In the West, where dams and diversions are the standard answer to water shortages, efficient toilets and low-flow showerheads are not typically considered serious policy alternatives. But city conservation manager Dick Wanderscheid, who had read Amory Lovins’s Soft Energy Paths, began poring through RMI’s literature for a precedent. He found one in Two Forks, a proposed dam outside Denver, which RMI had demonstrated in 1989 could be eliminated through simple efficiency – at a profit. The dam was cancelled.

The city commissioned a second study, this time by Synergic Resources Corporation of Seattle, to look into the feasibility of offsetting the lost water rights with efficiency measures. SRC’s conclusion: Ashland could save 500,000 gallons a day – the same amount of water as would have been provided by the dam – through a relatively painless community-wide efficiency program. Some of the proposed measures would "create" water even more cheaply than it was costing the city to provide existing water (70 cents per cubic foot); all would do it more cheaply than the dam’s $2.80 per cubic foot. The program would cost $825,000 – about one-twelfth that of the dam.
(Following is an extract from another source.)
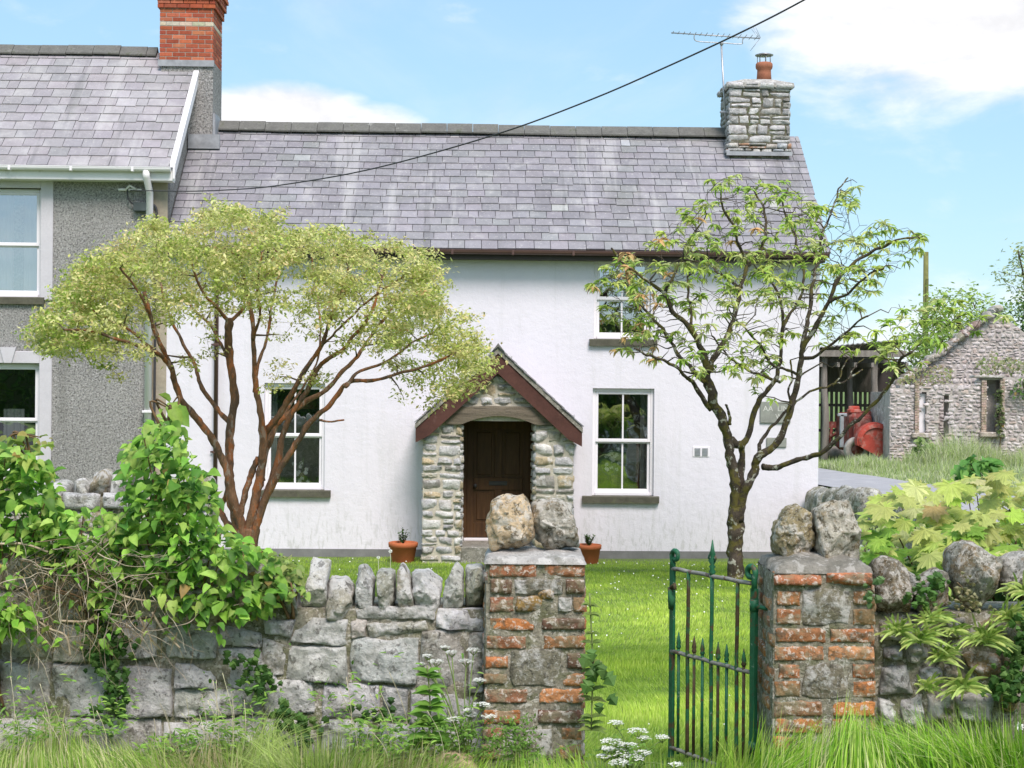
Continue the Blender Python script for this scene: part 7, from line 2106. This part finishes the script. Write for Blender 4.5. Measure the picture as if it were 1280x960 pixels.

The city council approved the program in the spring of 1992, and by July, Wanderscheid’s department was conducting home water audits and issuing rebates for efficient toilets and showerheads. Now, two and a half years into the program, Ashland residents are saving 134,000 gallons a day – about a third of the town’s goal, and right on schedule for meeting it by the end of the decade. The program’s projected cost has actually come down as water-efficient technologies have become cheaper.

The dam, meanwhile, would have only gotten costlier. By 1992, its price had risen to $12 million. Worse, Wanderscheid believes that had Ashland proceeded with building the dam, the city would have had to charge so much for water that customers would have voluntarily curtailed their use – a "death spiral" scenario in which the dam, once built, would render itself unnecessary and unrepayable.

Water savings – and a freely flowing Ashland Creek – aren’t even the end of the story. Ashland’s negadam saves residents more than 500,000 kilowatt-hours a year on water heating, thanks mainly to efficient showerheads, and reduces waste water treatment volume by 43 million gallons annually.